• Goal
Begin at the first line and end at the line containing "PI = math.pi; R = math.radians". Extract exactly those lines.
.....
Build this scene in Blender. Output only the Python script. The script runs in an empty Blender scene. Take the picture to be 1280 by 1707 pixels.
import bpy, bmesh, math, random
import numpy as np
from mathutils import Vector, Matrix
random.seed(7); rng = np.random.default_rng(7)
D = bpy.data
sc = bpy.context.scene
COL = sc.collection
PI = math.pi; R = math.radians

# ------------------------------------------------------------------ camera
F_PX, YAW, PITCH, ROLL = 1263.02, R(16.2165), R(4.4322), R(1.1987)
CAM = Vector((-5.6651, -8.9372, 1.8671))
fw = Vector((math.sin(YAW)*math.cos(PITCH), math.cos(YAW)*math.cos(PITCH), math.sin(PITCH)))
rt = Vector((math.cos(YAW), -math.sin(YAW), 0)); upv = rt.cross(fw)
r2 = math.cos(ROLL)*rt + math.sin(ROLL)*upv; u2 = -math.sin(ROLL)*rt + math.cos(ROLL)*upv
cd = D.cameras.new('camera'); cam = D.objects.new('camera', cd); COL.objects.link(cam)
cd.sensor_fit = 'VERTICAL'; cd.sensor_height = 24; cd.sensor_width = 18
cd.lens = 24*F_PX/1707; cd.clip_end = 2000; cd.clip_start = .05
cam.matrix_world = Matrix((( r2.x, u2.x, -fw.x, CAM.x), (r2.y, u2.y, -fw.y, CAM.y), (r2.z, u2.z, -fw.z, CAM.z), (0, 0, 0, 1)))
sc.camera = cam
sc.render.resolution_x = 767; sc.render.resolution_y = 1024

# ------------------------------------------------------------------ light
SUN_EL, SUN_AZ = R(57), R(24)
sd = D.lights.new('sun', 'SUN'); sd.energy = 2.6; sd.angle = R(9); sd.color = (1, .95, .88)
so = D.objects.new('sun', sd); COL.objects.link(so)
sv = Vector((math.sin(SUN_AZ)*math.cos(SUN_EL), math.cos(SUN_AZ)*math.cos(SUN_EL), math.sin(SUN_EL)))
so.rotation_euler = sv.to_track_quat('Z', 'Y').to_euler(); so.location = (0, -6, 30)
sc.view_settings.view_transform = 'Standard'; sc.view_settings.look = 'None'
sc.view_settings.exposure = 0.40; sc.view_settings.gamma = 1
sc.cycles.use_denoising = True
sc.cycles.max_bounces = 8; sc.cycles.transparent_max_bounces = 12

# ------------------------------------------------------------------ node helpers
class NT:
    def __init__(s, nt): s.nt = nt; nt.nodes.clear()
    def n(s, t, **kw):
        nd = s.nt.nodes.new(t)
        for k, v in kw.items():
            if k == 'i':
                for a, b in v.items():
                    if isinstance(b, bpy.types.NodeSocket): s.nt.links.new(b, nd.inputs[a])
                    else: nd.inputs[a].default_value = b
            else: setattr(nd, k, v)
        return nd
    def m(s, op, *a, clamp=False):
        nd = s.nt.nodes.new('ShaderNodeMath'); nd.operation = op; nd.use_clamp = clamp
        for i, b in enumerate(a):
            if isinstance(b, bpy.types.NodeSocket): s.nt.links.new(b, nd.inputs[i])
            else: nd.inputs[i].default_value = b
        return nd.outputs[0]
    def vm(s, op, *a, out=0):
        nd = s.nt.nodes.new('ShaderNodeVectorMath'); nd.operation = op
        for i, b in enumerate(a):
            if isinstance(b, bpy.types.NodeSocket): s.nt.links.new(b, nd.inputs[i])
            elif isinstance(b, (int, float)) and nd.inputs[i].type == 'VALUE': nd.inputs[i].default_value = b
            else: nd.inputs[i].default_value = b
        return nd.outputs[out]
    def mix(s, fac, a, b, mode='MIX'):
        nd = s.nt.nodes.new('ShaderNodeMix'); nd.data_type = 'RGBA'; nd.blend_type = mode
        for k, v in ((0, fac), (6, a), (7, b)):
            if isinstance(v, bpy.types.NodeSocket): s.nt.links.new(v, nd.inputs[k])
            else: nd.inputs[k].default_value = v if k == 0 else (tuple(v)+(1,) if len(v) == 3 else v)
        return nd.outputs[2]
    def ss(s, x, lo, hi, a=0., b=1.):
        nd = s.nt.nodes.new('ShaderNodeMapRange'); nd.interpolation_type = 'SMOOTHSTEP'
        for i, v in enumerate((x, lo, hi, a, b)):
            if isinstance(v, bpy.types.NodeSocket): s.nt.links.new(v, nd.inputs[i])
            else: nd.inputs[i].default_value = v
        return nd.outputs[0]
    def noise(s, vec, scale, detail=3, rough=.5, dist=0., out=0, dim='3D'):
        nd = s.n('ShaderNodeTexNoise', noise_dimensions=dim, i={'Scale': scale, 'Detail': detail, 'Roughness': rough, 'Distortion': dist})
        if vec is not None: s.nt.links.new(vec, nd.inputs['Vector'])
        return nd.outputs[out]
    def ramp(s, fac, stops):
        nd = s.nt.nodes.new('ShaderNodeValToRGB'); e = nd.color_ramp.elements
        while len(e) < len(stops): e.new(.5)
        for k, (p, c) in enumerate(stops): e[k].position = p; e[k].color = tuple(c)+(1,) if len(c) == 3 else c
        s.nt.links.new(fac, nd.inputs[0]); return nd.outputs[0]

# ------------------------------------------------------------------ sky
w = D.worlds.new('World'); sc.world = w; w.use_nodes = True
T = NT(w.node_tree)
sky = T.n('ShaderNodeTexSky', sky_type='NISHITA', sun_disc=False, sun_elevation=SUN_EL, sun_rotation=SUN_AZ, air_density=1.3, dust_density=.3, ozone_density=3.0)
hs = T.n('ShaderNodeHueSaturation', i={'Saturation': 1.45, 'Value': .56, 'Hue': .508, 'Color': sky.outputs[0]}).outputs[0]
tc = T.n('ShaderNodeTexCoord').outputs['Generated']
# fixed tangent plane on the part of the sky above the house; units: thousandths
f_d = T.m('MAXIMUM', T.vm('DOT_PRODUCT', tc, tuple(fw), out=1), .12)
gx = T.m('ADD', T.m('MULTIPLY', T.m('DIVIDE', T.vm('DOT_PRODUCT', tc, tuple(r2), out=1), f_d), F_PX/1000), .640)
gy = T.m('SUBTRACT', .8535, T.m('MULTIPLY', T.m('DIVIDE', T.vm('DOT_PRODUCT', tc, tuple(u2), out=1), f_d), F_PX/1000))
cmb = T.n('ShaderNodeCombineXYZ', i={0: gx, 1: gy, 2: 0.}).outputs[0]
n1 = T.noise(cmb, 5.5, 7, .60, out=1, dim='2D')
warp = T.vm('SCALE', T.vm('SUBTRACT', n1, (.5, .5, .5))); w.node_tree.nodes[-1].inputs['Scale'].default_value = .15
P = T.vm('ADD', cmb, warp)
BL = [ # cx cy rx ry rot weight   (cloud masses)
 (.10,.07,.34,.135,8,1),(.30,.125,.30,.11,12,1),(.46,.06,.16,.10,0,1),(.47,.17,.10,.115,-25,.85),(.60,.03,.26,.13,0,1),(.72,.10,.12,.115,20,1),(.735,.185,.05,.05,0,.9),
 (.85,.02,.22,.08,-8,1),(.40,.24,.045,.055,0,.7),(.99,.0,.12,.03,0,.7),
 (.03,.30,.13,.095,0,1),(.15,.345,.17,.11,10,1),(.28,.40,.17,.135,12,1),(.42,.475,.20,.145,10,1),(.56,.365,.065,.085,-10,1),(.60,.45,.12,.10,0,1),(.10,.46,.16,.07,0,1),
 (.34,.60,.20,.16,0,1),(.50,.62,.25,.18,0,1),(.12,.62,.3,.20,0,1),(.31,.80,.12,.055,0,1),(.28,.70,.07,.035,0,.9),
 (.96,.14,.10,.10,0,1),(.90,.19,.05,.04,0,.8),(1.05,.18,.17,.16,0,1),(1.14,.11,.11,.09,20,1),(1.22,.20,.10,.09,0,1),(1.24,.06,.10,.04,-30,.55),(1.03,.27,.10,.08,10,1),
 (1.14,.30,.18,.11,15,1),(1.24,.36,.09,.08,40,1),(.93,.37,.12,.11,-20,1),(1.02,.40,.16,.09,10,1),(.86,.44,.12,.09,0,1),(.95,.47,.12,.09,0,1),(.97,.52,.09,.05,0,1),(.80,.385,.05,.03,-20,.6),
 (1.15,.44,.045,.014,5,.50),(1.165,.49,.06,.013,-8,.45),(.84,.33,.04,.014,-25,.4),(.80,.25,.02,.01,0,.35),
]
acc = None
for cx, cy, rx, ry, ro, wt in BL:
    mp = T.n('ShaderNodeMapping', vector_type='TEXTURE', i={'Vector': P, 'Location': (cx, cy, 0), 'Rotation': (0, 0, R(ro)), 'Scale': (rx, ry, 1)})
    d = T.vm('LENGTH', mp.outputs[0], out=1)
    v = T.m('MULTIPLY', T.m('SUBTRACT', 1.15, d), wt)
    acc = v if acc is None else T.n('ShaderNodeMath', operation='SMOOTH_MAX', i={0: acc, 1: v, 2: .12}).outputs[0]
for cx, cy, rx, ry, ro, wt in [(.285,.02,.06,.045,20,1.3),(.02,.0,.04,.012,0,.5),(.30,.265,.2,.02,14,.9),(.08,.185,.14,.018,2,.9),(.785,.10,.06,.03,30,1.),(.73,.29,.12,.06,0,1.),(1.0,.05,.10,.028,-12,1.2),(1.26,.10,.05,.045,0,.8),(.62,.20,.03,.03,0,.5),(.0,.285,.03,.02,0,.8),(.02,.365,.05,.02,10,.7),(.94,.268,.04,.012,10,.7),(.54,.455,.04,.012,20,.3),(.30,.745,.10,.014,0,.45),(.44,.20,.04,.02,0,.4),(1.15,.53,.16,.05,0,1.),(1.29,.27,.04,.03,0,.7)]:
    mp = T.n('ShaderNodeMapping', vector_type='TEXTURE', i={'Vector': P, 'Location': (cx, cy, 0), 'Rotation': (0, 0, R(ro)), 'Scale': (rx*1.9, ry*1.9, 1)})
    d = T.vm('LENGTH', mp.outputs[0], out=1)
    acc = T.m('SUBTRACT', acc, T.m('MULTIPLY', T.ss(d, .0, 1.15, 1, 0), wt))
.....
• Expected answer
Build this scene in Blender. Output only the Python script. The script runs in an empty Blender scene. Take the picture to be 1280 by 1707 pixels.
import bpy, bmesh, math, random
import numpy as np
from mathutils import Vector, Matrix
random.seed(7); rng = np.random.default_rng(7)
D = bpy.data
sc = bpy.context.scene
COL = sc.collection
PI = math.pi; R = math.radians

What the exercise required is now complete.